The United States strongly backed efforts to disrupt the illegal financing methods used by Somalia’s al-Shabab extremist group, which according to UN experts raised more than the $21 million it spent last year on fighters, weapons, and intelligence.
US Ambassador Kelly Craft told the Security Council on Wednesday that the Trump administration is committed to partnering with other countries and using UN sanctions to counter al-Shabab’s ‘financing of terrorism’ and the threat from homemade bombs which the group continues to make.
The United States also remains focused on limiting the ability of al-Shabab to conduct attacks against civilians, she said.
The Security Council was focusing on the panel of experts whose latest report stresses the continuing impact of al-Shabab´s operations not only in Somalia but in neighboring Kenya.
Al-Shabab remains the most active and resilient extremist group in Africa, controlling parts of southern and central Somalia and often targeting checkpoints and other high-profile areas in the capital, Mogadishu. It has fired several mortars this year at the heavily defended international airport, where the US Embassy and other missions are located.

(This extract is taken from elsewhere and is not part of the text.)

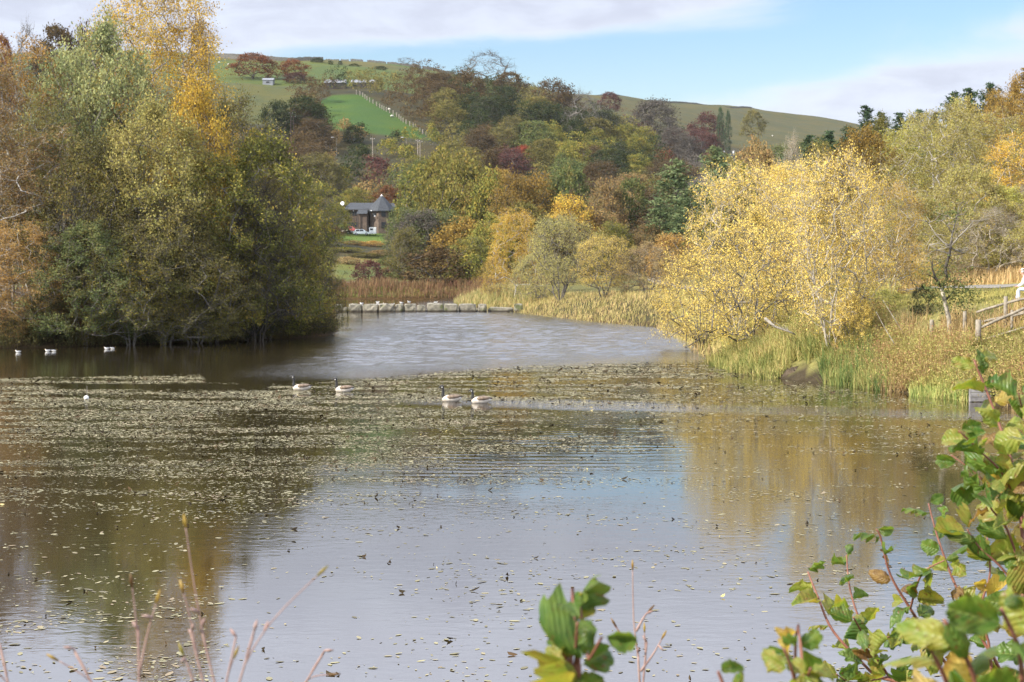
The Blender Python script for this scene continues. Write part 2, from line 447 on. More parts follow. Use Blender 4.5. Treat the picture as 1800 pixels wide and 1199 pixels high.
setc((OY > 1030) & (PXX > 820), (0.058, 0.062, 0.028))                        # moor
setc((OY > 1040) & (OY < 1110) & (PXX < 760), (0.070, 0.078, 0.032))
setc((OY > 700) & (OY <= 862) & (PXX < 560), (0.060, 0.072, 0.028))
setc(inpoly(OX, OY, field_w), (0.038, 0.082, 0.016))                           # green field
lawn = (OX > 12) & (OY > 55) & (OY < 175) & (PXX > 1000)
setc(lawn, (0.20, 0.19, 0.07))
setc(lawn & (PXX > 1560) & (OY > 101), (0.34, 0.27, 0.10))
setc((OY > 395) & (OY < 452) & (PXX > 590) & (PXX < 680), (0.07, 0.125, 0.03))
setc((OY > 205) & (OY < 300) & (PXX > 590) & (PXX < 705), (0.085, 0.11, 0.035))
setc((lake_sd(XX, YY) < 0.8) & (OY < 215), (0.05, 0.04, 0.025))
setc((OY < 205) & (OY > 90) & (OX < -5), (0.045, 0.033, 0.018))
jj, ii = np.meshgrid(np.arange(len(rowsY) - 1), np.arange(len(us) - 1), indexing='ij')
nn = len(us); q = (jj * nn + ii).ravel()
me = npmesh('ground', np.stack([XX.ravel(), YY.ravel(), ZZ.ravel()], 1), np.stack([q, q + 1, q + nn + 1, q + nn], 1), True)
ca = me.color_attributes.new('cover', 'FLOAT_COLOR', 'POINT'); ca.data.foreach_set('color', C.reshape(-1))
def f_ground(t):
    a = t.new('ShaderNodeVertexColor', layer_name='cover').outputs[0]; v = objc(t)
    n = t.noise(v, 0.05, 6, 0.65); n2_ = t.noise(v, 1.7, 5, 0.7)
    c = t.mix(t.ss(n, 0.35, 0.65), a, t.mix(1.0, a, (1.45, 1.15, 0.75), 'MULTIPLY'))
    c = t.mix(t.ss(n2_, 0.25, 0.75), t.mix(1.0, c, (0.62, 0.62, 0.6), 'MULTIPLY'), t.mix(1.0, c, (1.3, 1.28, 1.2), 'MULTIPLY'))
    return principled(t, c, 0.95, t.noise(v, 3.0, 6, 0.7), 0.7, 0.25, Specular_IOR_Level=0.15)
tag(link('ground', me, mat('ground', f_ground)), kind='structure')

# ------------------------------------------------------------------ water
def f_water(t):
    v = t.new('ShaderNodeNewGeometry').outputs['Position']
    s_ = t.new('ShaderNodeSeparateXYZ'); t.l.new(v, s_.inputs[0]); X, Y = s_.outputs[0], s_.outputs[1]
    # open, wind-ruffled water beyond the weed beds
    edge_ = t.m('ADD', t.m('MULTIPLY', X, 0.85), 83.5)
    wob = t.m('MULTIPLY', t.noise(v, 0.12, 3), 8.0)
    openw = t.ss(t.m('SUBTRACT', t.m('ADD', Y, wob), edge_), -1.0, 12.0)
    shel = t.ss(t.m('ADD', X, t.m('MULTIPLY', t.noise(v, 0.15, 3), 5.0)), -14.0, -7.0)
    lane = t.m('MULTIPLY', t.ss(t.m('ABSOLUTE', t.m('SUBTRACT', t.m('ADD', Y, t.m('MULTIPLY', X, 0.35)), t.m('ADD', 61.5, t.m('MULTIPLY', t.noise(v, 0.2, 3), 3.0)))), 3.0, 0.5), t.ss(X, -6.0, 1.0))
    calm = t.ss(t.noise(t.vmul(v, (0.05, 0.11, 1)), 1.0, 4, 0.6), 0.4, 0.62)
    amp = t.m('ADD', t.m('ADD', 0.0012, t.m('MULTIPLY', calm, 0.003)), t.m('ADD', t.m('MULTIPLY', t.m('MULTIPLY', openw, shel), 0.05), t.m('MULTIPLY', lane, 0.03)))
    rip = t.noise(t.vmul(v, (1.0, 1.9, 1)), 2.2, 3, 0.55, 0.4)
    rip2 = t.noise(t.vmul(v, (1.0, 2.5, 1)), 7.0, 2, 0.5, 0.2)
    hgt = t.m('MULTIPLY', t.m('ADD', rip, t.m('MULTIPLY', rip2, 0.3)), amp)
    # rings left by the birds
    wv = t.new('ShaderNodeTexWave', wave_type='RINGS', rings_direction='SPHERICAL')
    t.l.new(t.vmul(v, (0.55, 1, 1), (-1.3, -61.5, 0)), wv.inputs['Vector'])
    wv.inputs['Scale'].default_value = 0.42; wv.inputs['Distortion'].default_value = 7.0; wv.inputs['Detail'].default_value = 3; wv.inputs['Detail Scale'].default_value = 0.6
    rm = t.m('MULTIPLY', t.m('MULTIPLY', t.ss(Y, 39.0, 42.5), t.ss(Y, 58.0, 51.0)), t.m('MULTIPLY', t.ss(X, -4.5, -1.0), t.ss(X, 8.5, 4.0)))
    hgt = t.m('ADD', hgt, t.m('MULTIPLY', t.m('MULTIPLY', wv.outputs['Fac'], t.m('MULTIPLY', rm, t.ss(t.noise(v, 0.5, 3), .40, .64))), 0.0035))
    b = t.new('ShaderNodeBump'); b.inputs['Strength'].default_value = 1.0; b.inputs['Distance'].default_value = 1.0
    t.l.new(hgt, b.inputs['Height'])
    p = t.new('ShaderNodeBsdfPrincipled')
    t.put(p.inputs['Base Color'], t.mix(t.noise(v, 0.3, 3), (0.016, 0.012, 0.005), (0.030, 0.021, 0.009)))
    t.l.new(t.m('MULTIPLY_ADD', t.m('MULTIPLY', openw, shel), 0.08, 0.01), p.inputs['Roughness']); p.inputs['IOR'].default_value = 1.9
    t.l.new(b.outputs[0], p.inputs['Normal'])
    return p.outputs[0]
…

The experts stressed that military operations against al-Shabab ‘must be accompanied by non-military efforts to degrade the group´s capacity and combat its propaganda’.
Its investigation found that al-Shabab generated approximately $13 million in these four case studies alone. It assessed that the group remains ‘in a strong financial position and is generating a significant budgetary surplus, some of which are invested in property purchases and businesses in Mogadishu’.